→ Exercise instructions
Images are not part of the copy; write out the rest of the data exactly as given.

[begin Information shown]

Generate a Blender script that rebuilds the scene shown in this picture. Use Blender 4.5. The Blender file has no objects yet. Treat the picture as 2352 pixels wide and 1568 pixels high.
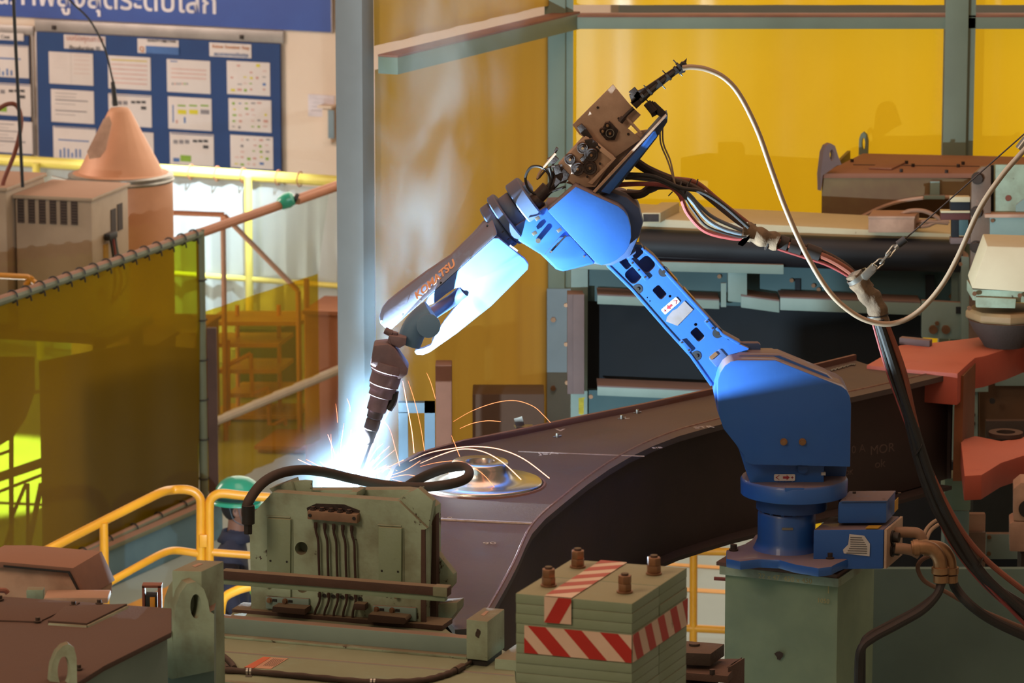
import bpy, bmesh, math, random
from mathutils import Vector, Matrix, geometry
random.seed(7)
C = bpy.context.scene.collection
SC = bpy.context.scene
V = Vector
R = math.radians

# ------------------------------------------------------------------ camera
F_PX, HZ, PITCH = 9500.0, 7.3, math.atan(1834 / 9500)
cam_d = bpy.data.cameras.new('camera')
cam_d.sensor_width = 36.0
cam_d.lens = F_PX / 2352 * 36
cam_d.clip_end = 300
cam_d.dof.use_dof = True
cam_d.dof.focus_distance = 17.8
cam_d.dof.aperture_fstop = 6.5
cam = bpy.data.objects.new('camera', cam_d)
C.objects.link(cam)
cam.location = (0, 0, HZ)
cam.rotation_euler = (math.pi / 2 - PITCH, 0, 0)
SC.camera = cam

# ------------------------------------------------------------------ light
SC.view_settings.view_transform = 'Standard'
SC.view_settings.look = 'None'
SC.view_settings.exposure = 0.0
SC.view_settings.gamma = 1.0
SC.view_settings.use_curve_mapping = False
SC.cycles.volume_step_rate = 1.0
SC.cycles.volume_max_steps = 128
SC.cycles.max_bounces = 8
SC.cycles.transparent_max_bounces = 16
SC.cycles.use_denoising = True
SC.cycles.sample_clamp_indirect = 6.0
world = bpy.data.worlds.new('hall_air')
SC.world = world
world.use_nodes = True
world.node_tree.nodes['Background'].inputs['Color'].default_value = (1.0, 0.74, 0.50, 1)
world.node_tree.nodes['Background'].inputs['Strength'].default_value = 0.24


def area(name, loc, target, sx, sy, power, col, spread=180):
    l = bpy.data.lights.new(name, 'AREA')
    l.shape = 'RECTANGLE'; l.size = sx; l.size_y = sy
    l.energy = power; l.color = col; l.spread = R(spread)
    o = bpy.data.objects.new(name, l); C.objects.link(o)
    o.location = loc
    o.rotation_euler = (V(target) - V(loc)).to_track_quat('-Z', 'Y').to_euler()
    return o


def spot(name, loc, target, power, col, ang, blend=.1, rad=.3):
    l = bpy.data.lights.new(name, 'SPOT')
    l.energy = power; l.color = col; l.spot_size = R(ang); l.spot_blend = blend; l.shadow_soft_size = rad
    o = bpy.data.objects.new(name, l); C.objects.link(o)
    o.location = loc
    o.rotation_euler = (V(target) - V(loc)).to_track_quat('-Z', 'Y').to_euler()
    return o


area('high_bay_lamp', (0.5, 19, 13), (0.5, 19.5, 0), 9, 9, 620, (1.0, 0.66, 0.46))
area('left_front_fill', (-5.5, 9.5, 9.5), (-1.2, 16, 3), 3, 3, 330, (1.0, 0.76, 0.52))  # warm fill added from the left front to brighten the jig side
area('daylight_behind_yellow_sheets', (3.0, 31.5, 5.5), (3.0, 26.4, 3.6), 12, 7, 540, (1.0, 0.93, 0.78))
area('daylight_from_left_bays', (-12, 32, 6), (-3, 38, 2.0), 6, 4, 900, (1.0, 0.84, 0.72))
spot('skylight_beam_on_aisle', (-10.5, 32.5, 9), (-5.0, 32.2, 0), 120000, (1.0, 0.97, 0.9), 18, .2, .1)
spot('skylight_beam_on_plastic', (-1.2, 31, 10), (-2.85, 36.5, 1.65), 42000, (0.80, 0.93, 1.0), 12, .9, .3)
ARC = V((-0.735, 18.42, 3.10))
al = bpy.data.lights.new('welding_arc_light', 'POINT')
al.energy = 1450; al.color = (0.66, 0.88, 1.0); al.shadow_soft_size = 0.012
alo = bpy.data.objects.new('welding_arc_light', al); C.objects.link(alo)

# ------------------------------------------------------------------ pixel -> point
FW = V((0, math.cos(PITCH), -math.sin(PITCH)))
UP = V((0, math.sin(PITCH), math.cos(PITCH)))
O0 = V((0, 0, HZ))


def ray(x, y):
    return FW + V((1, 0, 0)) * ((x - 1176) / F_PX) + UP * ((784 - y) / F_PX)


def PY(x, y, Y):
    d = ray(x, y)
    return O0 + d * (Y / d.y)


def PZ(x, y, z):
    d = ray(x, y)
    return O0 + d * ((z - HZ) / d.z)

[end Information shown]

→ Result of this exercise
Generate a Blender script that rebuilds the scene shown in this picture. Use Blender 4.5. The Blender file has no objects yet. Treat the picture as 2352 pixels wide and 1568 pixels high.
import bpy, bmesh, math, random
from mathutils import Vector, Matrix, geometry
random.seed(7)
C = bpy.context.scene.collection
SC = bpy.context.scene
V = Vector
R = math.radians

# ------------------------------------------------------------------ camera
F_PX, HZ, PITCH = 9500.0, 7.3, math.atan(1834 / 9500)
cam_d = bpy.data.cameras.new('camera')
cam_d.sensor_width = 36.0
cam_d.lens = F_PX / 2352 * 36
cam_d.clip_end = 300
cam_d.dof.use_dof = True
cam_d.dof.focus_distance = 17.8
cam_d.dof.aperture_fstop = 6.5
cam = bpy.data.objects.new('camera', cam_d)
C.objects.link(cam)
cam.location = (0, 0, HZ)
cam.rotation_euler = (math.pi / 2 - PITCH, 0, 0)
SC.camera = cam

# ------------------------------------------------------------------ light
SC.view_settings.view_transform = 'Standard'
SC.view_settings.look = 'None'
SC.view_settings.exposure = 0.0
SC.view_settings.gamma = 1.0
SC.view_settings.use_curve_mapping = False
SC.cycles.volume_step_rate = 1.0
SC.cycles.volume_max_steps = 128
SC.cycles.max_bounces = 8
SC.cycles.transparent_max_bounces = 16
SC.cycles.use_denoising = True
SC.cycles.sample_clamp_indirect = 6.0
world = bpy.data.worlds.new('hall_air')
SC.world = world
world.use_nodes = True
world.node_tree.nodes['Background'].inputs['Color'].default_value = (1.0, 0.74, 0.50, 1)
world.node_tree.nodes['Background'].inputs['Strength'].default_value = 0.24


def area(name, loc, target, sx, sy, power, col, spread=180):
    l = bpy.data.lights.new(name, 'AREA')
    l.shape = 'RECTANGLE'; l.size = sx; l.size_y = sy
    l.energy = power; l.color = col; l.spread = R(spread)
    o = bpy.data.objects.new(name, l); C.objects.link(o)
    o.location = loc
    o.rotation_euler = (V(target) - V(loc)).to_track_quat('-Z', 'Y').to_euler()
    return o


def spot(name, loc, target, power, col, ang, blend=.1, rad=.3):
    l = bpy.data.lights.new(name, 'SPOT')
    l.energy = power; l.color = col; l.spot_size = R(ang); l.spot_blend = blend; l.shadow_soft_size = rad
    o = bpy.data.objects.new(name, l); C.objects.link(o)
    o.location = loc
    o.rotation_euler = (V(target) - V(loc)).to_track_quat('-Z', 'Y').to_euler()
    return o


area('high_bay_lamp', (0.5, 19, 13), (0.5, 19.5, 0), 9, 9, 620, (1.0, 0.66, 0.46))
area('left_front_fill', (-5.5, 9.5, 9.5), (-1.2, 16, 3), 3, 3, 330, (1.0, 0.76, 0.52))  # warm fill added from the left front to brighten the jig side
area('daylight_behind_yellow_sheets', (3.0, 31.5, 5.5), (3.0, 26.4, 3.6), 12, 7, 540, (1.0, 0.93, 0.78))
area('daylight_from_left_bays', (-12, 32, 6), (-3, 38, 2.0), 6, 4, 900, (1.0, 0.84, 0.72))
spot('skylight_beam_on_aisle', (-10.5, 32.5, 9), (-5.0, 32.2, 0), 120000, (1.0, 0.97, 0.9), 18, .2, .1)
spot('skylight_beam_on_plastic', (-1.2, 31, 10), (-2.85, 36.5, 1.65), 42000, (0.80, 0.93, 1.0), 12, .9, .3)
ARC = V((-0.735, 18.42, 3.10))
al = bpy.data.lights.new('welding_arc_light', 'POINT')
al.energy = 1450; al.color = (0.66, 0.88, 1.0); al.shadow_soft_size = 0.012
alo = bpy.data.objects.new('welding_arc_light', al); C.objects.link(alo)

# ------------------------------------------------------------------ pixel -> point
FW = V((0, math.cos(PITCH), -math.sin(PITCH)))
UP = V((0, math.sin(PITCH), math.cos(PITCH)))
O0 = V((0, 0, HZ))


def ray(x, y):
    return FW + V((1, 0, 0)) * ((x - 1176) / F_PX) + UP * ((784 - y) / F_PX)


def PY(x, y, Y):
    d = ray(x, y)
    return O0 + d * (Y / d.y)


def PZ(x, y, z):
    d = ray(x, y)
    return O0 + d * ((z - HZ) / d.z)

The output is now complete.